-- DATA SECTION --
** begin **

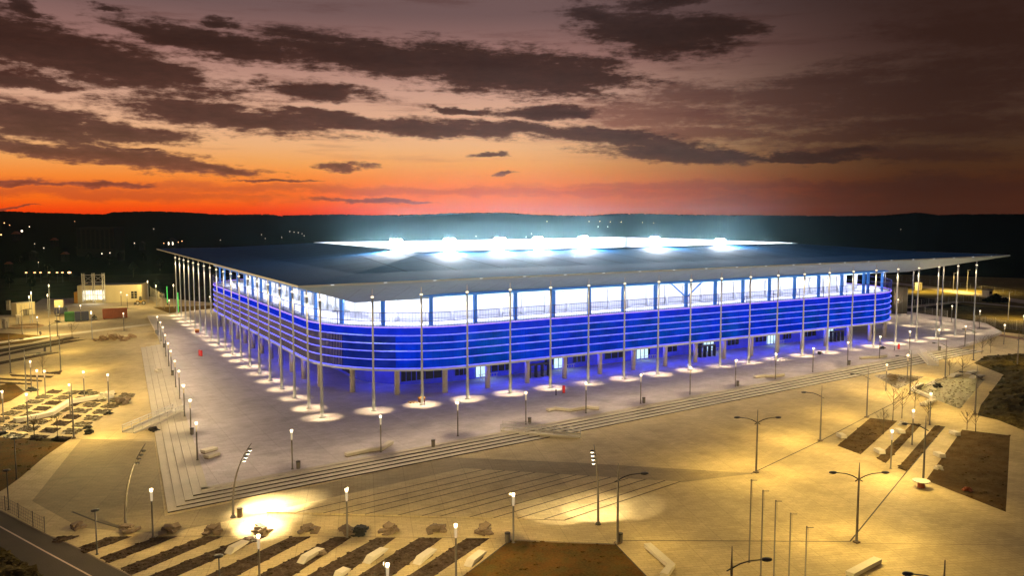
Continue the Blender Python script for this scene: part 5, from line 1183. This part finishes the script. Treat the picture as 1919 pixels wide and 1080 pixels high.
for px, py, r, w in VL:
    (p, dist) = hill_at(px, py); rr_ = r * dist / FPX * 0.33
    t = thing('village_lamp', (p[0], p[1], p[2] - 3.0), 'tiny warm lamp glowing on the dark far hillside' if w == 0 else 'tiny white lamp glowing on the dark far hillside', 'lamp', 'lamps on the far hillside')
    b = MB(); b.blob((0, 0, 3.0), rr_, (1, 1, 1), 0, (8, 6)); b.build('globe', M['farwarm'] if w == 0 else M['farwhite'], t)
    b = MB(); b.tube([(0, 0, -2.5), (0, 0, 3.0)], .12, 4); b.build('pole', M['dark'], t)
for i, px in enumerate((49, 65, 76, 92, 107, 117, 130)):
    p = P(px, 511, 4.0); dist = hypot(p[0] - CAM[0], p[1] - CAM[1]); t = thing('village_lamp', (p[0], p[1], -.8), 'warm street lamp in the low row on the dark flat land', 'lamp', 'row of lamps on the flat land')
    b = MB(); b.blob((0, 0, 4.8), (0.36 if i < 6 else .6), (1.4, 1.4, .7), 0, (8, 6)); b.build('globe', M['farwarm'], t); b = MB(); b.tube([(0, 0, 0), (0, 0, 4.6)], .09, 5); b.build('pole', M['dark'], t)
# dark block of flats and houses
(p, dist) = hill_at(180, 474); x, y, z = p; t = thing('apartment_block', (x, y, z - 4), 'unlit block of flats barely seen below the ridge', 'building')
w = 62 * dist / FPX; h = 42 * dist / FPX; b = MB(); b.add([(RGT[0] * s + FWD[0] * v, RGT[1] * s + FWD[1] * v, zz) for zz in (0, h + 4) for s, v in ((-w / 2, 0), (w / 2, 0), (w / 2, 14), (-w / 2, 14))], [(0, 3, 2, 1), (4, 5, 6, 7), (0, 1, 5, 4), (1, 2, 6, 5), (2, 3, 7, 6), (3, 0, 4, 7)]); b.build('wall', M['farwall'], t)
for f_ in range(6):
    for c in range(8):
        s = -w / 2 + w * (c + .5) / 8; zz = 6 + (h - 4) * (f_ + .3) / 6; q = MB(); q.add([(RGT[0] * (s + e) - FWD[0] * .1, RGT[1] * (s + e) - FWD[1] * .1, zz + g) for e, g in ((-1, 0), (1, 0), (1, 2), (-1, 2))], [(0, 1, 2, 3)]); q.build('window', M['glass'], t)
for i, (px, py, ww, lit) in enumerate([(28, 444, 10, 0), (150, 470, 12, 0), (60, 480, 10, 0), (120, 482, 10, 0), (265, 461, 9, 0), (320, 459, 14, 1), (14, 500, 9, 0), (225, 480, 9, 0), (14, 566, 5, 0), (100, 455, 9, 0)]):
    (p, dist) = hill_at(px, py); s = dist / FPX; w = ww * s; t = thing('village_house', (p[0], p[1], p[2] - 3), ['dim gabled house below the brightest hillside lamp', 'dim gabled house left of the unlit flats', 'dim gabled house low on the left slope', 'dim gabled house below the unlit flats, left side', 'dim gabled house right of the unlit flats', 'long dim house with lit windows left of the roof tip', 'dim gabled house above the row of warm lamps', 'dim gabled house above the cream building', 'pale gabled hut behind the site cabin', 'dim gabled house halfway up the left slope'][i], 'house', 'houses on the far slope')
    R_ = lambda u, v, zz: (RGT[0] * u + FWD[0] * v, RGT[1] * u + FWD[1] * v, zz); hh = w * .45 + 3; b = MB()
    b.add([R_(u, v, zz) for zz in (0, hh) for u, v in ((-w / 2, 0), (w / 2, 0), (w / 2, w * .8), (-w / 2, w * .8))], [(0, 1, 5, 4), (1, 2, 6, 5), (2, 3, 7, 6), (3, 0, 4, 7)]); b.build('wall', M['farwall'] if i != 8 else M['white'], t)
    b = MB(); b.add([R_(-w * .55, -.4, hh), R_(w * .55, -.4, hh), R_(w * .55, w * .85, hh), R_(-w * .55, w * .85, hh), R_(0, -.4, hh + w * .4), R_(0, w * .85, hh + w * .4)], [(0, 1, 4), (2, 3, 5), (1, 2, 5, 4), (3, 0, 4, 5)]); b.build('roof', M['rust'] if i % 3 == 0 else M['farwall'], t)
    for e in (-.25, .25): b = MB(); b.add([R_(w * e - w * .06, -.06, hh * .35 + 1), R_(w * e + w * .06, -.06, hh * .35 + 1), R_(w * e + w * .06, -.06, hh * .7 + 1), R_(w * e - w * .06, -.06, hh * .7 + 1)], [(0, 1, 2, 3)]); b.build('window', M['farwhite'] if lit else M['glass'], t)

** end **

-- AIM OF THE TASK --
Copy the listing in full and without alteration, omitting every picture.

-- ANSWER TO THIS PROBLEM --
Continue the Blender Python script for this scene: part 5, from line 1183. This part finishes the script. Treat the picture as 1919 pixels wide and 1080 pixels high.
for px, py, r, w in VL:
    (p, dist) = hill_at(px, py); rr_ = r * dist / FPX * 0.33
    t = thing('village_lamp', (p[0], p[1], p[2] - 3.0), 'tiny warm lamp glowing on the dark far hillside' if w == 0 else 'tiny white lamp glowing on the dark far hillside', 'lamp', 'lamps on the far hillside')
    b = MB(); b.blob((0, 0, 3.0), rr_, (1, 1, 1), 0, (8, 6)); b.build('globe', M['farwarm'] if w == 0 else M['farwhite'], t)
    b = MB(); b.tube([(0, 0, -2.5), (0, 0, 3.0)], .12, 4); b.build('pole', M['dark'], t)
for i, px in enumerate((49, 65, 76, 92, 107, 117, 130)):
    p = P(px, 511, 4.0); dist = hypot(p[0] - CAM[0], p[1] - CAM[1]); t = thing('village_lamp', (p[0], p[1], -.8), 'warm street lamp in the low row on the dark flat land', 'lamp', 'row of lamps on the flat land')
    b = MB(); b.blob((0, 0, 4.8), (0.36 if i < 6 else .6), (1.4, 1.4, .7), 0, (8, 6)); b.build('globe', M['farwarm'], t); b = MB(); b.tube([(0, 0, 0), (0, 0, 4.6)], .09, 5); b.build('pole', M['dark'], t)
# dark block of flats and houses
(p, dist) = hill_at(180, 474); x, y, z = p; t = thing('apartment_block', (x, y, z - 4), 'unlit block of flats barely seen below the ridge', 'building')
w = 62 * dist / FPX; h = 42 * dist / FPX; b = MB(); b.add([(RGT[0] * s + FWD[0] * v, RGT[1] * s + FWD[1] * v, zz) for zz in (0, h + 4) for s, v in ((-w / 2, 0), (w / 2, 0), (w / 2, 14), (-w / 2, 14))], [(0, 3, 2, 1), (4, 5, 6, 7), (0, 1, 5, 4), (1, 2, 6, 5), (2, 3, 7, 6), (3, 0, 4, 7)]); b.build('wall', M['farwall'], t)
for f_ in range(6):
    for c in range(8):
        s = -w / 2 + w * (c + .5) / 8; zz = 6 + (h - 4) * (f_ + .3) / 6; q = MB(); q.add([(RGT[0] * (s + e) - FWD[0] * .1, RGT[1] * (s + e) - FWD[1] * .1, zz + g) for e, g in ((-1, 0), (1, 0), (1, 2), (-1, 2))], [(0, 1, 2, 3)]); q.build('window', M['glass'], t)
for i, (px, py, ww, lit) in enumerate([(28, 444, 10, 0), (150, 470, 12, 0), (60, 480, 10, 0), (120, 482, 10, 0), (265, 461, 9, 0), (320, 459, 14, 1), (14, 500, 9, 0), (225, 480, 9, 0), (14, 566, 5, 0), (100, 455, 9, 0)]):
    (p, dist) = hill_at(px, py); s = dist / FPX; w = ww * s; t = thing('village_house', (p[0], p[1], p[2] - 3), ['dim gabled house below the brightest hillside lamp', 'dim gabled house left of the unlit flats', 'dim gabled house low on the left slope', 'dim gabled house below the unlit flats, left side', 'dim gabled house right of the unlit flats', 'long dim house with lit windows left of the roof tip', 'dim gabled house above the row of warm lamps', 'dim gabled house above the cream building', 'pale gabled hut behind the site cabin', 'dim gabled house halfway up the left slope'][i], 'house', 'houses on the far slope')
    R_ = lambda u, v, zz: (RGT[0] * u + FWD[0] * v, RGT[1] * u + FWD[1] * v, zz); hh = w * .45 + 3; b = MB()
    b.add([R_(u, v, zz) for zz in (0, hh) for u, v in ((-w / 2, 0), (w / 2, 0), (w / 2, w * .8), (-w / 2, w * .8))], [(0, 1, 5, 4), (1, 2, 6, 5), (2, 3, 7, 6), (3, 0, 4, 7)]); b.build('wall', M['farwall'] if i != 8 else M['white'], t)
    b = MB(); b.add([R_(-w * .55, -.4, hh), R_(w * .55, -.4, hh), R_(w * .55, w * .85, hh), R_(-w * .55, w * .85, hh), R_(0, -.4, hh + w * .4), R_(0, w * .85, hh + w * .4)], [(0, 1, 4), (2, 3, 5), (1, 2, 5, 4), (3, 0, 4, 5)]); b.build('roof', M['rust'] if i % 3 == 0 else M['farwall'], t)
    for e in (-.25, .25): b = MB(); b.add([R_(w * e - w * .06, -.06, hh * .35 + 1), R_(w * e + w * .06, -.06, hh * .35 + 1), R_(w * e + w * .06, -.06, hh * .7 + 1), R_(w * e - w * .06, -.06, hh * .7 + 1)], [(0, 1, 2, 3)]); b.build('window', M['farwhite'] if lit else M['glass'], t)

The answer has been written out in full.